I would rather not bore any of you with the details of my life in general but would like to make a psychedelic introduction instead.
Name... what is a name anyway? Ones as good as another I suppose. I don't really understand why I even identify as a my given name anymore if only for convenience. Something I think about. What name would I give myself... I ponder this often.
Psychedelics did this to me. Used them off and on responsibly since my teenage years. Never was much for excess but do enjoy intensity. A strong trip is a reset button for me. I can have an experience of strong intensity and then not trip again for a couple years. It takes me that long to figure it out, integrate.
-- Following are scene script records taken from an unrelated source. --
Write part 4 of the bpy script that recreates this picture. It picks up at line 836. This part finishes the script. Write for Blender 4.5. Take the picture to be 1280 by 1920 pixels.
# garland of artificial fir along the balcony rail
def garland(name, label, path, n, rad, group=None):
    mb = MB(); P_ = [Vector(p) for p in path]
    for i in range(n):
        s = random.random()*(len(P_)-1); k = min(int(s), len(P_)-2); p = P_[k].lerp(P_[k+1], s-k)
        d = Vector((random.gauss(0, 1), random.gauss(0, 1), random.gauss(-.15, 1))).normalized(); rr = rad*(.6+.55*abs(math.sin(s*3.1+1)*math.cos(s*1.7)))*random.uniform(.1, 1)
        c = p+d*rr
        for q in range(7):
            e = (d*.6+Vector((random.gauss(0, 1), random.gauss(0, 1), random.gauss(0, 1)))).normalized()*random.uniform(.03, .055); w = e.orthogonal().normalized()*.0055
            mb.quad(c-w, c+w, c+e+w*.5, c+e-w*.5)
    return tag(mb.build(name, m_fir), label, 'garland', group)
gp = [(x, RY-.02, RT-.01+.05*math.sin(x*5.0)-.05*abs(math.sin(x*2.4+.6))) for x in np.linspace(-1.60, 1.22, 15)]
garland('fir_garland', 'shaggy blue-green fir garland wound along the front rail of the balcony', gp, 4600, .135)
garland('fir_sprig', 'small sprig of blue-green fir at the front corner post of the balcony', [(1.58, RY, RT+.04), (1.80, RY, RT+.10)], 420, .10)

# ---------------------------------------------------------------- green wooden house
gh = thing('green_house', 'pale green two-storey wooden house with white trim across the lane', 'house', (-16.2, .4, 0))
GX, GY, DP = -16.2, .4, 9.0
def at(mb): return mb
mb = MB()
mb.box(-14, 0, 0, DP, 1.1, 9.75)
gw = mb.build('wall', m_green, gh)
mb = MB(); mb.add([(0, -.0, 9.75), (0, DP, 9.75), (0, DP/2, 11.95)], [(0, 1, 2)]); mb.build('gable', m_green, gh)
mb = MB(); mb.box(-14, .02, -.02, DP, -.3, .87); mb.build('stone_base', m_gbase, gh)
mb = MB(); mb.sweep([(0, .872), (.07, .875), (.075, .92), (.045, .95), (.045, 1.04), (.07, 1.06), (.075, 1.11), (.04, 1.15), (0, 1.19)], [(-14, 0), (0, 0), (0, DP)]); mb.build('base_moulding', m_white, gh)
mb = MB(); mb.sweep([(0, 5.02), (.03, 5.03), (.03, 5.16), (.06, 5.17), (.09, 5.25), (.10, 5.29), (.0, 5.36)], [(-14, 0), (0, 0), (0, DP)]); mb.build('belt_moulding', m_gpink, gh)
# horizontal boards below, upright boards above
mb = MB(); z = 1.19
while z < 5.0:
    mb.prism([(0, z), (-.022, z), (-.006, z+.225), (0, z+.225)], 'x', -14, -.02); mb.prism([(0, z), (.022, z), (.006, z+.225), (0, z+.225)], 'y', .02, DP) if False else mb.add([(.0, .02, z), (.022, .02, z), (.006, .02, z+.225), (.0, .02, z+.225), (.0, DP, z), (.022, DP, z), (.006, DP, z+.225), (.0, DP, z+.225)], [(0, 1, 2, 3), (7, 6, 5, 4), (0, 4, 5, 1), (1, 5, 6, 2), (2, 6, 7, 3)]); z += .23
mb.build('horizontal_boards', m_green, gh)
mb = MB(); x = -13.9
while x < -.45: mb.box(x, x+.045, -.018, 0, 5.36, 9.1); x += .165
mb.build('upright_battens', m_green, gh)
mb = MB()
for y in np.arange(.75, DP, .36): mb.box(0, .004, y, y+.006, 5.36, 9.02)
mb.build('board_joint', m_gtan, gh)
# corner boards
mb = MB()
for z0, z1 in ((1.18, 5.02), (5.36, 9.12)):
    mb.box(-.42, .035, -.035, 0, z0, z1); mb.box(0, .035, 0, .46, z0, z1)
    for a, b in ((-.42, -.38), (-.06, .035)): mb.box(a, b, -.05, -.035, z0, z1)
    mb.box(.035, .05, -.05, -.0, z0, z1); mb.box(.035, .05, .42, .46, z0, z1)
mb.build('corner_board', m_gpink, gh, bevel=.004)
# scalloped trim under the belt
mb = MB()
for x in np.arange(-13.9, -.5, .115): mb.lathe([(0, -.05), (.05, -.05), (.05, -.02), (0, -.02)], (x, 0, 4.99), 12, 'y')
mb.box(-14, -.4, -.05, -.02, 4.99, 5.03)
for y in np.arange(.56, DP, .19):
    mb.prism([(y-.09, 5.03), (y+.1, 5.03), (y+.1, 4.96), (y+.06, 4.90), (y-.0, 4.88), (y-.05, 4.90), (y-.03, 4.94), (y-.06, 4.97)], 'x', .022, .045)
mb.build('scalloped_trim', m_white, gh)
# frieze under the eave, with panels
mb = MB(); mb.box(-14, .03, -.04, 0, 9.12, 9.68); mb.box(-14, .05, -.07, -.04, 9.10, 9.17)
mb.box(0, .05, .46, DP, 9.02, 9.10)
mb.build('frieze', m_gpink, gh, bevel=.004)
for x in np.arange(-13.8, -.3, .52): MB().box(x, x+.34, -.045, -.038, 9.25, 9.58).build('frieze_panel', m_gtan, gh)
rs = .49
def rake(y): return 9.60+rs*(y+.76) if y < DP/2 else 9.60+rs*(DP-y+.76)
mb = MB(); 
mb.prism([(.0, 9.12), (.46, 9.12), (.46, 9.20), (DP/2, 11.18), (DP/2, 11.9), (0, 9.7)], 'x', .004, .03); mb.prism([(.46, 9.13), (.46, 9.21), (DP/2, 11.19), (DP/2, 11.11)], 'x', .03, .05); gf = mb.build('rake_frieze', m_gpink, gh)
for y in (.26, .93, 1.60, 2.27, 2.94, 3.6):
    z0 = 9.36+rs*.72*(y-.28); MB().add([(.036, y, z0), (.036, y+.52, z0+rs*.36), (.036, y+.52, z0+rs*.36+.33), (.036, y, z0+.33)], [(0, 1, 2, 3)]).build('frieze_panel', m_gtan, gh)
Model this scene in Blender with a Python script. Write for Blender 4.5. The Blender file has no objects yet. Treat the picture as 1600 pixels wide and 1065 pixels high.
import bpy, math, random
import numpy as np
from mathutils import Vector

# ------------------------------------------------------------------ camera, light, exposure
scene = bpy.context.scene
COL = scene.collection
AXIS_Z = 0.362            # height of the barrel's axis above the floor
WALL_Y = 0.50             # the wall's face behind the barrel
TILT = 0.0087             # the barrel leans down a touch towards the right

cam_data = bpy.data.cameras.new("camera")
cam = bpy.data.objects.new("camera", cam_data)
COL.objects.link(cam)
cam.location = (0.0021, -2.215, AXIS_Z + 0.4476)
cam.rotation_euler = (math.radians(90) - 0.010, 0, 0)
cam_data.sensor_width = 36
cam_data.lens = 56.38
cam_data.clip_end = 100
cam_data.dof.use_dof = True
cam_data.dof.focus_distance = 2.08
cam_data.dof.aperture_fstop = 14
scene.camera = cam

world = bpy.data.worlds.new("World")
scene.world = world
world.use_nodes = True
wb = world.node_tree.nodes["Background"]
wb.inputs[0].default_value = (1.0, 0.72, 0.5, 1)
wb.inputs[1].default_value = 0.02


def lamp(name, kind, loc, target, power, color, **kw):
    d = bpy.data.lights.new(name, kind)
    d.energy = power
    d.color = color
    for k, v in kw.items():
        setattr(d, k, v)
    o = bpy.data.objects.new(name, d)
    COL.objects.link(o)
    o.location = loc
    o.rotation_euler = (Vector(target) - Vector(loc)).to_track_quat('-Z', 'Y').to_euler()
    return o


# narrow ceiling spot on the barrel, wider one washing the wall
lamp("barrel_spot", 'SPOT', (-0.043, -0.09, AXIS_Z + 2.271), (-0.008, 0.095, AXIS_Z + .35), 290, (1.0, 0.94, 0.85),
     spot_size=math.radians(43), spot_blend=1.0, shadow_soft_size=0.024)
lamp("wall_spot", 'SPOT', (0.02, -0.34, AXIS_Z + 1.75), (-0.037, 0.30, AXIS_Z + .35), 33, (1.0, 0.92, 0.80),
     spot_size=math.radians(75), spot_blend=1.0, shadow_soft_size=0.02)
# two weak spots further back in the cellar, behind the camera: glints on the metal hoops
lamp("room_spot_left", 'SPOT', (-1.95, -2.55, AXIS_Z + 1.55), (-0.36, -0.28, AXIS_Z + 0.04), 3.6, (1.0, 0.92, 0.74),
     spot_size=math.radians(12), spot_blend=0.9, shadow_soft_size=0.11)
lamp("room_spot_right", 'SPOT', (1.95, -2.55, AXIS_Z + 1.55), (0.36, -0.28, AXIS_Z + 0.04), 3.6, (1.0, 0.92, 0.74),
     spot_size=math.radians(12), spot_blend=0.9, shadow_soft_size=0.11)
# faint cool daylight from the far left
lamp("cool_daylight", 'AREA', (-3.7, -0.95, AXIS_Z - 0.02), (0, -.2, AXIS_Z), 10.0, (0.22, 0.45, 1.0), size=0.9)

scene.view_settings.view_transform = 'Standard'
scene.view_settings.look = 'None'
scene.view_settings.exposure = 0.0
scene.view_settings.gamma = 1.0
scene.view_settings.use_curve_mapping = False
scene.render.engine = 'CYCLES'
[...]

I found myself a favorite of all the psychedelics and that is DMT for various reasons. That is not to discount the other psychedelics. This tool seems to like using me right now. It is like it wants to mold me into the best I can be. I imagine this is happening to me. My intent is to improve, evolve, learn, grow, discover and otherwise illuminate that which was once dark.
I have figured out my own path with psychedelics (extractions, mycology, etc.) I'll be sure to pipe in should I have any quality response. I am usually quite reserved, however, in the topic of psychedelics I can become more active in conversations as it is a definite passion I enjoy.
Thank for the chance to express myself through this website. Perhaps it is not the most perfect means for us all to communicate, but giving the current climate of the world this is likely the most appropriate format available. I hope one day we can discuss such things as psychedelics and it not have to be underground, or taboo or any associated stigma.
May we all find our Bliss! Maybe we all find our highest Joy!